Mastercard CMO Raja Rajamannar believes marketer’s jobs are under siege because they struggle to prove their value to the company. Traditional PR key potential indicators like awareness don’t mean much to the CEO’s and CFO’s of America’s largest companies. What they really want to see is where the money is going, and where it’s coming from. Rajamannar says to be successful marketers need to “connect the dots between the marketing KPIs and the business results”.
One of the toughest areas to prove and track ROI is public relations. How do you put a value on something that is earned or in a very simple sense “free” to the client?

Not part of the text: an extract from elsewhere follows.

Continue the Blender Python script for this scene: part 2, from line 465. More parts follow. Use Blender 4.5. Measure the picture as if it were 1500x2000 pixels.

If Rajamannar is right, simply reporting impressions isn’t enough, a business objective must be easily digestible to any C-suite member, and their favorite flavor of results starts with a dollar sign.
So far the jury is still out on an exact way to report ROI in Public Relations but here are three ways I’ve come across in my research.
Engagement Value
Regina Conway, head of public relations and events at Slickdeals, suggests in her Forbes column a way of combating the various types of earned media hits by ranking them by engagement value. A one sentence mention in a newspaper shouldn’t be weighted the same as a full page feature — something simply reporting impressions wouldn’t catch. They promoted using engagement value, which is placement quality score x estimated audience. Placement quality score is a range 1 – 5 that you assign to the quality of the media hit (5 being a full feature, 1 being a one-line reference) to take into account the prominence of the mention.
Pros:
- Can be used across all types of outlets
- Takes into account the quality of the media hit
Cons:
- The placement quality score is arbitrary and if multiple PR firms are guesstimating this metric, agencies could end up comparing apples to oranges
Conversion Tracking
Another Forbes contributor Henry DeVries suggests conversion tracking as an effective way to see the value a PR campaign brought in. Conversion tracking is using various attribution models to track where consumers originate from. This can look having clients reference an email subscription list or give out a unique coupon code for listeners. This way, an agency can compare how many consumers originated from a PR campaign. Michelle Stansbury from award-winning Little Penguin PR promotes tracking “someone right from a PR placement to a sale”. This is a good end-of-funnel measure to share with executives.
Pros:
- Shows a high level, concrete value of publicity efforts
Cons:
- Doesn’t take into account the value of other phases of the marketing funnel
- Doesn’t take into account the value on long-term customer relationship building
Native Content Value
Calculating earned media like advertising is the simplest approach but still has some validity. Native content is heating up in the digital advertising world because of its ability to appear like an earned media hit. A way to report the value of a PR feature on an outlet could be to see what it would cost to buy the same space. Eddie Kim, the CEO of Memo, a marketplace platform that allows PR professionals to access traffic and engagement data from publishers, echoed this saying “We need to be using paid media calculations to quantify how much it takes to reproduce earned media coverage.”
Pros:
- Simple
- Proves value of space secured by earned media
Cons:
- Not every outlet offers native content and therefore its respective cost
- Doesn’t take into account the added value of consumers trusting organic content more than paid
Overall all of these methods are great ways to communicate value to clients. However, it is important to not look at any of these options as a one-size-fits-all prescription for ROI. PR metrics should be tailored to the individual needs of each client and leadership team. As the media landscape becomes more diverse and competitive the winners will always be those who know their worth and are able to prove it to the consumer.